REPUBLIKA.CO.ID,
TRIPOLI— Libya harus menggelar pemilihan presiden sekaligus parlemen pada akhir tahun ini.
Pernyataa ini disampaikan Perdana Menteri yang diakui secara internasional Fayez al-Serraj, Selasa (5/3).
Sejak tergulingnya almarhum pemimpin Muammar Gaddafi, Libya didera konflik.

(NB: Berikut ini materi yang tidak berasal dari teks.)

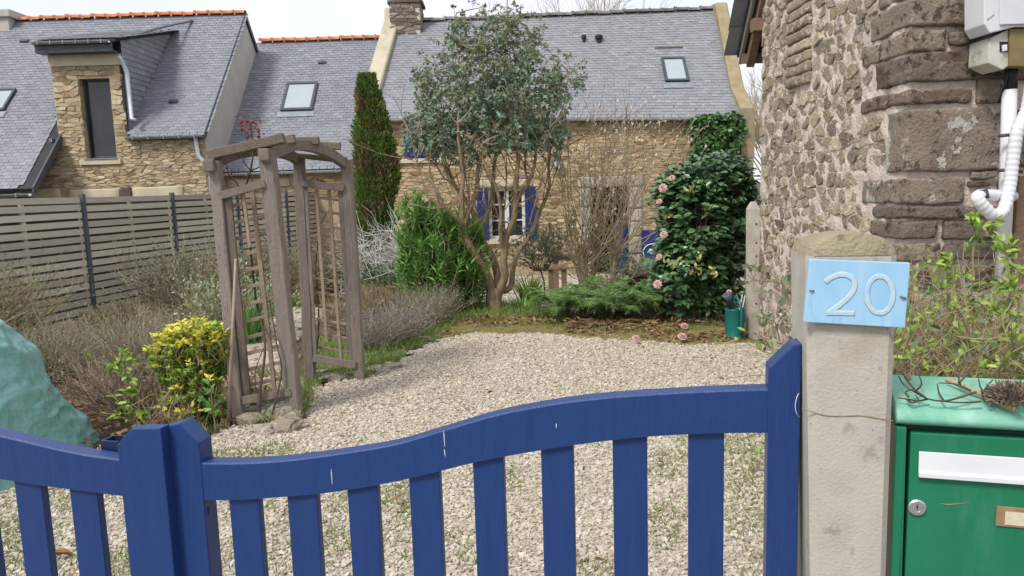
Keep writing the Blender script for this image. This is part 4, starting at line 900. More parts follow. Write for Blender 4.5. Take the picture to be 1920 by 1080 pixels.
for z in (lerp(wB[2], wB[3], .36), lerp(wB[2], wB[3], .68)): mb.box((wB[0] + f_, FY + .11, z - .015), (xm - .05, FY + .16, z + .015)); mb.box((xm + .05, FY + .11, z - .015), (wB[1] - f_, FY + .16, z + .015))
mb.build('frame', M_frame, wn_)
for xa_, xb_ in ((wB[0] + f_, xm - .05), (xm + .05, wB[1] - f_)): one('pane', M_glass, wn_, 'box', (xa_, FY + .13, wB[2] + f_), (xb_, FY + .14, wB[3] - f_))
sw = (wB[1] - wB[0]) / 2 * .62
shutter(wB[0] - sw - .01, wB[0] - .01, wB[2] - .03, wB[3] + .02, FY - .05, hs, 3); shutter(wB[1] + .01, wB[1] + sw + .01, wB[2] - .03, wB[3] + .02, FY - .05, hs, 3)
block_obj('lintel', M_dressed, hs, (wB[0] - .2, FY - .03, wB[3] + .03), (wB[1] + .2, FY + .1, wB[3] + .2), .015, .01, 3, 8, 5)
one('sill', M_dressed, hs, 'box', (wB[0] - .1, FY - .08, wB[2] - .12), (wB[1] + .1, FY + .1, wB[2] - .004), bevel=.01)
# open doorway with the blue lower leaf standing inside
one('doorway', M_dark, hs, 'box', (dr[0] - .02, FY + .62, dr[2]), (dr[1] + .02, FY + .66, dr[3]))
dw = one('door', M_shut, hs, 'box', (dr[1] - .32, FY + .12, dr[2]), (dr[1] - .02, FY + .17, dr[2] + 1.15)); one('handle', M_black, dw, 'box', (dr[1] - .29, FY + .09, dr[2] + .95), (dr[1] - .2, FY + .119, dr[2] + .97))
for i, (a, b) in enumerate(((dr[0] - .26, dr[0]), (dr[1], dr[1] + .3))):
    z = HB; k = 0
    while z < dr[3] - .05:
        h = R.uniform(.28, .5); h = min(h, dr[3] - z); block_obj('jamb_stone', M_jamb, hs, (a, FY - .03, z), (b, FY + .25, z + h - .012), .015, .012, 4, k + i * 9, 4); z += h; k += 1
block_obj('lintel', M_jamb, hs, (dr[0] - .3, FY - .035, dr[3] + .004), (dr[1] + .34, FY + .25, dr[3] + .24), .02, .012, 3, 4, 5)
polys = voronoi(hx0 + .3, hx1 - .08, .15, ez_r - .1, .22, .07, R, [(wA[0] - .01, wA[1] + .01, wA[2] - .12, ez_r), (wB[0] - .01, wB[1] + .01, wB[2] - .13, wB[3]), (wB[0] - .21, wB[1] + .21, wB[3], wB[3] + .21), (dr[0] - .27, dr[1] + .31, HB, dr[3]), (dr[0] - .31, dr[1] + .35, dr[3], dr[3] + .25)])
stone_parts(hs, 'stone', M_ochre, polys, (0, FY, 0), (1, 0, 0), (0, 0, 1), (0, -1, 0), .005, .022, R, 300, smooth=False, round_=False)
# lantern on the wall
lt = empty('wall_lantern', P(1045, 318, FY - .1), 'small white lantern fixed to the ochre wall above the window', 'lantern')
q = P(1046, 305, FY - .12); mb = MB(); mb.lathe(q + Vector((0, 0, -.13)), [(0, 0), (.05, 0), (.085, .16), (.085, .165)], 6); mb.build('lamp_glass', M_frame, lt); mb = MB(); mb.lathe(q + Vector((0, 0, .04)), [(.1, 0), (.03, .08), (0, .1)], 6); mb.build('cap', M_anthra, lt)
mb = MB(); mb.tube([q + Vector((0, 0, .13)), q + Vector((0, .06, .18)), q + Vector((0, .11, .1))], .012, 5, True); mb.build('bracket', M_anthra, lt)
# blue panel with a white scroll against the wall right of the door
bp = empty('painted_panel', P(1225, 495, 16.6), 'blue painted panel with white scroll against house wall behind camellia', 'panel')
a, b = P(1203, 495, 16.6), P(1262, 430, 16.6); one('board', M_shut, bp, 'box', (a.x, 16.6, a.z), (b.x, 16.64, b.z), bevel=.006)
def scr(pts, r=.012):
    mb = MB(); mb.tube(smoothpath([P(x, y, 16.595) for x, y in pts], 4), r, 5, True); return mb.build('scroll', M_scroll, bp, True)
scr([(1206, 470), (1212, 461), (1224, 457), (1236, 458), (1244, 464)]); scr([(1206, 472), (1208, 484), (1217, 491), (1230, 493)]); scr([(1219, 466), (1219, 474), (1226, 476), (1231, 470), (1228, 465)]); scr([(1232, 474), (1240, 470), (1248, 474), (1246, 482)])

# ================================================================== stone outbuilding on the right
WX, WY0, WY1 = 2.56, 4.85, 7.62
ob = empty('stone_outbuilding', (3.6, 6.2, 0), 'dark rubble stone outbuilding on the right with big quoins', 'outbuilding')
VY0, VZ0 = 7.95, 3.06
def vz(y): return VZ0 + (VY0 - y) * 1.28
mb = MB()
nU, nV = 70, 96; rows = []
for j in range(nV + 1):
    row = []
    for i in range(nU + 1):
        y = lerp(WY0, WY1, i / nU); zt2 = min(vz(y) - .1, 4.9); z = lerp(-.1, zt2, j / nV); q = Vector((0, y, z)); row.append(Vector((WX - (.012 + .017 * noise.noise(q * 8) + .011 * noise.noise(q * 21)) * min(1, (y - WY0) / .1), y, z)))
    rows.append(row)
mb.loft(rows, False)
mb.poly([(WX, WY0, 4.85), (WX, 6.6, 4.85), (WX, 5.0, vz(5.0) - .1), (WX, WY0, vz(WY0) - .1)])
mb.poly([(WX, WY0, -.1), (6.5, WY0, -.1), (6.5, WY0, vz(WY0) - .1), (WX, WY0, vz(WY0) - .1)])
mb.poly([(WX, WY1, -.1), (6.5, WY1, -.1), (6.5, WY1, vz(WY1) - .1), (WX, WY1, vz(WY1) - .1)])
mb.poly([(6.5, WY0, -.1), (6.5, WY1, -.1), (6.5, WY1, vz(WY1) - .1), (6.5, WY0, vz(WY0) - .1)])
me_ = mb.build('wall', M_mortar, ob)
# quoins wrap the corner: pixel bands on the front face -> real blocks
QB = [(1690, 1862, -4, 49, .62), (1690, 1768, 56, 99, .85), (1775, 1848, 60, 84, -1), (1687, 1886, 99, 153, .42), (1690, 1820, 167, 194, .85), (1829, 1886, 150, 193, -1), (1680, 1892, 204, 321, .0),
      (1690, 1804, 333, 381, .75), (1815, 1862, 322, 334, -1), (1812, 1850, 340, 352, -1), (1684, 1846, 386, 409, .35), (1690, 1752, 415, 447, .4), (1763, 1872, 414, 449, -1), (1684, 1760, 456, 490, .5), (1766, 1884, 456, 486, -1),
      (1684, 1800, 496, 540, .4), (1810, 1900, 498, 540, -1), (1684, 1840, 548, 600, .3), (1684, 1800, 606, 680, .5), (1808, 1900, 606, 680, -1), (1684, 1860, 690, 780, .4),
      (1690, 1860, -60, -10, .4), (1690, 1820, -120, -66, .7), (1888, 1960, 60, 150, -1), (1900, 1990, 204, 310, -1), (1868, 1990, 330, 380, -1), (1856, 1990, 386, 445, -1), (1895, 1990, 452, 530, -1)]
side_holes = []
for i, (x0, x1, y0, y1, dp) in enumerate(QB):
    xm, ym = (x0 + x1) / 2, (y0 + y1) / 2
    z1, z0 = P(xm, y0, WY0).z, P(xm, y1, WY0).z; xa = P(x0, ym, WY0).x; xb = P(x1, ym, WY0).x
    if dp >= 0: xa = WX - .03; d = .22 + dp * .45
    else: d = .1
    o = block_obj('quoin' if dp >= 0 else 'wall_stone', M_quoinlichen if i in (6, 7) else M_quoin, ob, (xa, WY0 - .04, z0), (xb, WY0 + d, z1), min(.02, (z1 - z0) * .3), .015, 5, i, 18 if dp >= 0 else 12)
    if dp >= 0: side_holes.append((WY0 - .1, WY0 + d + .015, z0 - .015, z1 + .015))
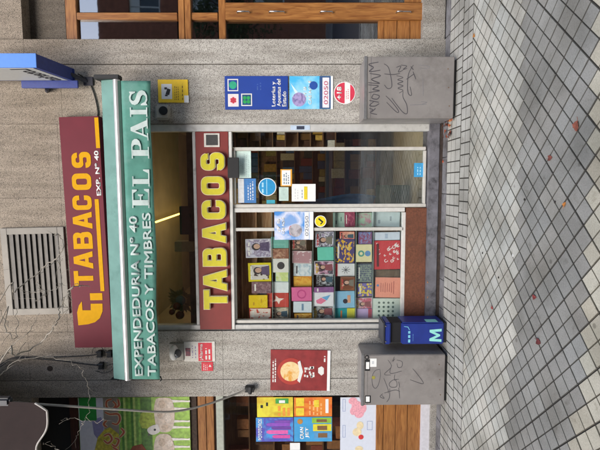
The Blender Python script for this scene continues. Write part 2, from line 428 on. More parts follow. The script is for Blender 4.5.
# strip of grey granite setts against the wall
m = MB(); x = -5.2
while x < 5.2:
    w = rnd.uniform(.28, .5); m.box(x+.003, x+w-.003, -.122, -.004, -.02, .002+rnd.uniform(0, .003)); x += w
tag(m.build('stone_gutter_strip', mat('blue_grey_stone', '#77777a', .7, noise=.2, scale=25, dirt=('#4c4a49', 5, .45)), bevel=.002), kind='structure')
tag(MB().box(-14, 14, -5.72, -5.56, -.2, .004).build('kerb', mat('kerb_granite', '#8b8984', .8, noise=.2, scale=60), bevel=.01), kind='structure')
tag(MB().box(-60, 60, -13.5, -5.73, -.25, -.024).build('road', mat('asphalt', '#46464a', .9, noise=.25, scale=50)), kind='structure')
tag(MB().box(-60, 60, -17, -13.51, -.2, .0).build('far_pavement', mat('far_pavement', '#8a8883', .9, noise=.15, scale=8)), kind='structure')

# ================================================================== BUILDING
XL, XR, ZT = -6.0, 6.0, 6.6
bld = empty('granite_building', (0, .2, 0), 'speckled grey granite ground floor facade holding three shopfronts', 'building')
xr = W(100, 39).x            # right reveal of the right neighbour's opening
xa, xb = W(300, 123.5).x, W(280, 330.6).x     # tobacco shop opening
xl = W(150, 397).x           # left neighbour opening
z_r = W(22, 20).z; z_l = W(33, 425).z; z_s = W(146, 225).z
j1, j2 = W(200, 64.3).x, W(60, 380.5).x
slabs = MB(); BACK = .24
def slab(x0, x1, zs, g=.0016):
    for a, b in zip(zs[:-1], zs[1:]):
        slabs.box(x0+g, x1-g, 0, BACK, a+g*.7, b-g*.7)
zup = [z_r, W(-40, 225).z, ZT]
zj = W(223, 370).z
slab(xr, XR, [z_r, W(-55, 100).z, ZT])
slab(j1+.003, xr, [0, z_r, W(-55, 100).z, ZT])
slab(xa, j1-.003, [0, W(61, 90).z, W(-55, 100).z, ZT])
xs = [xb, W(30, 198).x, xa]
slab(xb, xa, [z_s, W(61, 200).z])
for a, b in zip(xs[:-1], xs[1:]): slab(a, b, [W(61, 200).z, W(-55, 100).z, ZT])
slab(j2+.002, xb, [0, W(223, 360).z, W(120, 360).z, z_l, W(-55, 400).z, ZT])
slab(xl, j2-.002, [0, W(223, 360).z, W(120, 360).z, z_l, W(-55, 400).z, ZT])
slab(XL, xl, [z_l, W(-55, 400).z, ZT])
wall = slabs.build('wall', GR, bld)
mb = MB()
mb.box(j1-.01, j1+.01, .012, BACK-.002, .0, ZT).box(j2-.01, j2+.01, .012, BACK-.002, 0, ZT)
mb.box(XL, XR, .02, .22, W(-55, 100).z-.01, W(-55, 100).z+.01)
for q in xs[1:2]: mb.box(q-.008, q+.008, .014, .22, W(61, 200).z, ZT)
mb.build('mortar_joint', MORT, bld)
# overhanging slab out of view, added to shade the upper wall
MB().box(XL, XR, -.45, .24, ZT+.004, ZT+.3).build('added_overhang', mat('added_overhang_render', '#8f877b', .9, noise=.1, scale=9), bld, bevel=.01)
MB().box(XL, XR, .0, .24, ZT+.304, 10.5).build('upper_wall', mat('upper_brick', '#7b5a48', .9, noise=.15, scale=30), bld)
# inner shell so that the rooms are closed
shell = mat('room_plaster', '#6a5f50', .9, noise=.1, scale=4)
def room(name, x0, x1, z1, depth, flo, wal, z0=-.02):
    m = MB(); t = .05; y0, y1 = BACK+.002, depth
    m.box(x0-t, x0, y0, y1, z0, z1).box(x1, x1+t, y0, y1, z0, z1).box(x0-t, x1+t, y1, y1+t, z0, z1).box(x0-t, x1+t, y0, y1+t, z1, z1+t)
    m.build('room_wall', wal, bld)
    MB().box(x0, x1, y0, y1, z0-.0, z0+.05).build('room_floor', flo, bld)
room('shop', xb-.25, xa+.25, 3.35, 3.2, mat('beige_floor', '#c4b494', .5, noise=.12, scale=9), mat('ochre_plaster', '#6c5c42', .8, noise=.12, scale=5))
room('butcher', XL+.1, xb-.36, 4.4, 2.6, mat('brown_floor', '#5c4a3a', .6), shell)
room('flat', xa+.36, XR-.1, 4.4, 2.6, mat('grey_floor', '#4c4a48', .6), mat('dark_plaster', '#3d3833', .9))
# stone base under left neighbour's window
lb = RC(430, 398, 446, 470, 0)
MB().box(XL, xl-.003, .0, BACK, 0, W(430.5, 425).z).build('plinth', GR, bld)
# dark granite infill, with recess shade painted into its tone, above the right neighbour's joinery, set back in the reveal
X0, X1, Z0, Z1 = RC(22, -60, 64, 39, .13)
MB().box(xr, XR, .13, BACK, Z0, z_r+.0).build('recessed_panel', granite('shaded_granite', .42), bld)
MB().box(xr, XR, .03, BACK, 0, W(424, 20).z-.004).build('sill_wall', GR, bld)

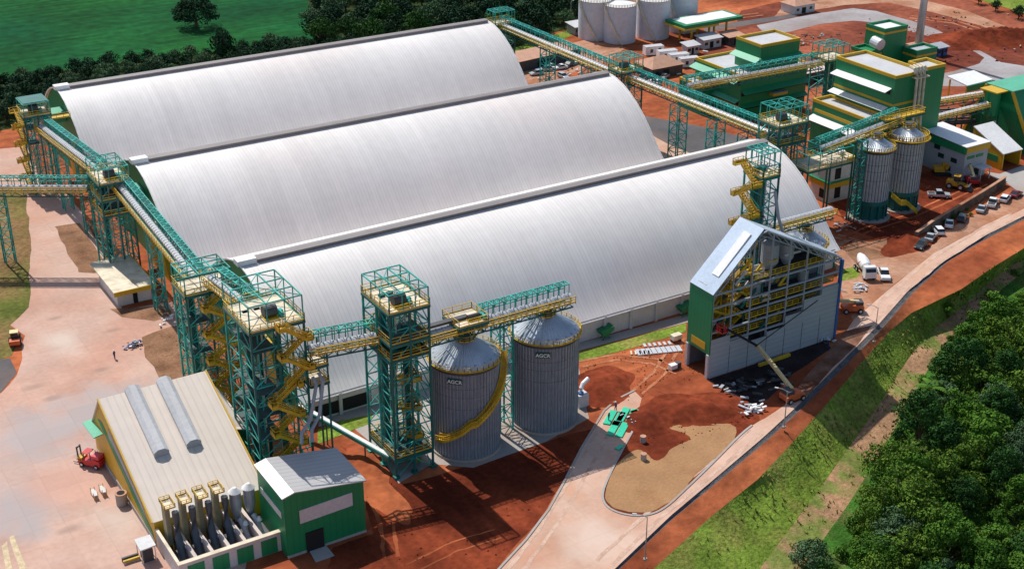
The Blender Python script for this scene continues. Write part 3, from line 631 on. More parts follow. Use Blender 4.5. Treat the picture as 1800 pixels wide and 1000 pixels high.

Oleh karena itu, PBB memiliki rencana agar negara penghasil minyak di Afrika Utara tersebut menggelar pemilu pada 10 Desember sebagai jalan keluar.
Namun, mengingat banyaknya kekerasan dan kurangnya pemahaman di antara para pesaing membuat pesta demokrasi tak mungkin berjalan mulus.
Libya terbagi atas dua faksi yakni pemerintahan yang diakui internasional di Tripoli dan pemerintahan Khafila Haftar di bagian timur, yang pasukannya menguasai wilayah tersebut.
Pekan lalu, Serraj bertemu dengan Haftar di Abu Dhabi namun hingga saat ini belum ada sedikit bocoran informasi.
Dalam pidato di Tripoli, Serraj mengatakan bahwa dirinya dan Haftar sepakat menggelar pemilu pada akhir tahun.
“Pertemuan dengan Haftra untuk menghentikan pertumpahan darah, mencapai rumusan menghindari konflik dan eskalasi militer di negara kami,” kata Serraj.
Serraj tidak menjelaskan lebih lanjut mengenai hal itu.
Pasukan Haftar, Tentara Nasional Libya, menyebar ke bagian selatan sejak Januari guna mengamankan ladang minyak utama. Ada pembicaraan bahwa mereka mungkin akan bergerak ke utara untuk merebut ibu kota di Libya barat.